Problem. Provide an exact transcription of all the records.

Dataset records.
>> START
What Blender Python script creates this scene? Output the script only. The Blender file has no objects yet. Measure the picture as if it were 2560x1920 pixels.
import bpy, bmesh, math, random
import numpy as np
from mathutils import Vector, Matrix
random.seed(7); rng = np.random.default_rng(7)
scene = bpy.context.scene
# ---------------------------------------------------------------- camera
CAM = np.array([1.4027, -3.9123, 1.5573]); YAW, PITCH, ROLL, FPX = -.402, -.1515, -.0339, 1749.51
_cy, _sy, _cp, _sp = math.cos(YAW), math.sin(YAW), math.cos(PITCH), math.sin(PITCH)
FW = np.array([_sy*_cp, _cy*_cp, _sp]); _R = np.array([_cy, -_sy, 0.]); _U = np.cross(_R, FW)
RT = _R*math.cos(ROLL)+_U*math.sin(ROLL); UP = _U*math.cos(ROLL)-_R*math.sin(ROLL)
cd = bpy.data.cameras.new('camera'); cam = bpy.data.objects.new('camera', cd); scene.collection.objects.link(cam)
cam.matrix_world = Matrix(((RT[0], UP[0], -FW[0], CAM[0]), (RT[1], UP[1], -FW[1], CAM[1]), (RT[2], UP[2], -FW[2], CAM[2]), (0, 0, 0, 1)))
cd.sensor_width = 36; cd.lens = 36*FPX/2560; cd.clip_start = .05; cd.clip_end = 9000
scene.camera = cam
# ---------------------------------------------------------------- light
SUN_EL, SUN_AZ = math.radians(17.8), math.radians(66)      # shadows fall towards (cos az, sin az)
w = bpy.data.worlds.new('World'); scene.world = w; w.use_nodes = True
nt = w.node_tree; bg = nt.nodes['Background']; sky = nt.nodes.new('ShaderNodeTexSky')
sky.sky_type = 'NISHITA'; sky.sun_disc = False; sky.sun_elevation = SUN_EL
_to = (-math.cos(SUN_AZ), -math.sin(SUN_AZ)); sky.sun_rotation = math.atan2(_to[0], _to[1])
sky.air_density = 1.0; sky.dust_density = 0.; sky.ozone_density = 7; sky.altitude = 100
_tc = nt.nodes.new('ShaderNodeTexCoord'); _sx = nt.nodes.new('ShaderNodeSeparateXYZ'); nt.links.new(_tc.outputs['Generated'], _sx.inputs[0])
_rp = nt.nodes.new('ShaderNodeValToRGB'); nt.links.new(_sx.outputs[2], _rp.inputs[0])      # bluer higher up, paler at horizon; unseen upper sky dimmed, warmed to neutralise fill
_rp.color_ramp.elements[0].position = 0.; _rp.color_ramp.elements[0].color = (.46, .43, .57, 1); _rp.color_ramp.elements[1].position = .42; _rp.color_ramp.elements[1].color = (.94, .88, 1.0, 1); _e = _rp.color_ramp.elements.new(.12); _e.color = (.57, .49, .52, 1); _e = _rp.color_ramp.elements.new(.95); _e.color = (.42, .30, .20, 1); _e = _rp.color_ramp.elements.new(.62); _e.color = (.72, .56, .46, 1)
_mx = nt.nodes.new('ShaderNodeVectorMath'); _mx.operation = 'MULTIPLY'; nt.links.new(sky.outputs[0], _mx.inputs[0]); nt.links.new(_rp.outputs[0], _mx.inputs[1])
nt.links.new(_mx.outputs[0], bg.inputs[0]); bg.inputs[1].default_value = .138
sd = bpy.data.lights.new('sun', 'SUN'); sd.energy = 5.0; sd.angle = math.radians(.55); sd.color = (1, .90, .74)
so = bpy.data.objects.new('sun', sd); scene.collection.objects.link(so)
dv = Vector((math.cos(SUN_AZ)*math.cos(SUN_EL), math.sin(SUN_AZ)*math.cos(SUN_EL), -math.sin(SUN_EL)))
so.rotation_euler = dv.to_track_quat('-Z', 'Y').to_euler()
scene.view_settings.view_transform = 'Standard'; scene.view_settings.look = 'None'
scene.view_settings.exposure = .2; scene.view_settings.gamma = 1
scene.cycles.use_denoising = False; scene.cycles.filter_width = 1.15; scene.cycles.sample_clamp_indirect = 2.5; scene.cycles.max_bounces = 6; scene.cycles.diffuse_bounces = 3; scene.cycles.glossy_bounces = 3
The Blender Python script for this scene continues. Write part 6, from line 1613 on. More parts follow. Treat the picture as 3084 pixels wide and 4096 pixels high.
>> END
Answer to the exercise.
What Blender Python script creates this scene? Output the script only. The Blender file has no objects yet. Measure the picture as if it were 2560x1920 pixels.
import bpy, bmesh, math, random
import numpy as np
from mathutils import Vector, Matrix
random.seed(7); rng = np.random.default_rng(7)
scene = bpy.context.scene
# ---------------------------------------------------------------- camera
CAM = np.array([1.4027, -3.9123, 1.5573]); YAW, PITCH, ROLL, FPX = -.402, -.1515, -.0339, 1749.51
_cy, _sy, _cp, _sp = math.cos(YAW), math.sin(YAW), math.cos(PITCH), math.sin(PITCH)
FW = np.array([_sy*_cp, _cy*_cp, _sp]); _R = np.array([_cy, -_sy, 0.]); _U = np.cross(_R, FW)
RT = _R*math.cos(ROLL)+_U*math.sin(ROLL); UP = _U*math.cos(ROLL)-_R*math.sin(ROLL)
cd = bpy.data.cameras.new('camera'); cam = bpy.data.objects.new('camera', cd); scene.collection.objects.link(cam)
cam.matrix_world = Matrix(((RT[0], UP[0], -FW[0], CAM[0]), (RT[1], UP[1], -FW[1], CAM[1]), (RT[2], UP[2], -FW[2], CAM[2]), (0, 0, 0, 1)))
cd.sensor_width = 36; cd.lens = 36*FPX/2560; cd.clip_start = .05; cd.clip_end = 9000
scene.camera = cam
# ---------------------------------------------------------------- light
SUN_EL, SUN_AZ = math.radians(17.8), math.radians(66)      # shadows fall towards (cos az, sin az)
w = bpy.data.worlds.new('World'); scene.world = w; w.use_nodes = True
nt = w.node_tree; bg = nt.nodes['Background']; sky = nt.nodes.new('ShaderNodeTexSky')
sky.sky_type = 'NISHITA'; sky.sun_disc = False; sky.sun_elevation = SUN_EL
_to = (-math.cos(SUN_AZ), -math.sin(SUN_AZ)); sky.sun_rotation = math.atan2(_to[0], _to[1])
sky.air_density = 1.0; sky.dust_density = 0.; sky.ozone_density = 7; sky.altitude = 100
_tc = nt.nodes.new('ShaderNodeTexCoord'); _sx = nt.nodes.new('ShaderNodeSeparateXYZ'); nt.links.new(_tc.outputs['Generated'], _sx.inputs[0])
_rp = nt.nodes.new('ShaderNodeValToRGB'); nt.links.new(_sx.outputs[2], _rp.inputs[0])      # bluer higher up, paler at horizon; unseen upper sky dimmed, warmed to neutralise fill
_rp.color_ramp.elements[0].position = 0.; _rp.color_ramp.elements[0].color = (.46, .43, .57, 1); _rp.color_ramp.elements[1].position = .42; _rp.color_ramp.elements[1].color = (.94, .88, 1.0, 1); _e = _rp.color_ramp.elements.new(.12); _e.color = (.57, .49, .52, 1); _e = _rp.color_ramp.elements.new(.95); _e.color = (.42, .30, .20, 1); _e = _rp.color_ramp.elements.new(.62); _e.color = (.72, .56, .46, 1)
_mx = nt.nodes.new('ShaderNodeVectorMath'); _mx.operation = 'MULTIPLY'; nt.links.new(sky.outputs[0], _mx.inputs[0]); nt.links.new(_rp.outputs[0], _mx.inputs[1])
nt.links.new(_mx.outputs[0], bg.inputs[0]); bg.inputs[1].default_value = .138
sd = bpy.data.lights.new('sun', 'SUN'); sd.energy = 5.0; sd.angle = math.radians(.55); sd.color = (1, .90, .74)
so = bpy.data.objects.new('sun', sd); scene.collection.objects.link(so)
dv = Vector((math.cos(SUN_AZ)*math.cos(SUN_EL), math.sin(SUN_AZ)*math.cos(SUN_EL), -math.sin(SUN_EL)))
so.rotation_euler = dv.to_track_quat('-Z', 'Y').to_euler()
scene.view_settings.view_transform = 'Standard'; scene.view_settings.look = 'None'
scene.view_settings.exposure = .2; scene.view_settings.gamma = 1
scene.cycles.use_denoising = False; scene.cycles.filter_width = 1.15; scene.cycles.sample_clamp_indirect = 2.5; scene.cycles.max_bounces = 6; scene.cycles.diffuse_bounces = 3; scene.cycles.glossy_bounces = 3
The Blender Python script for this scene continues. Write part 6, from line 1613 on. More parts follow. Treat the picture as 3084 pixels wide and 4096 pixels high.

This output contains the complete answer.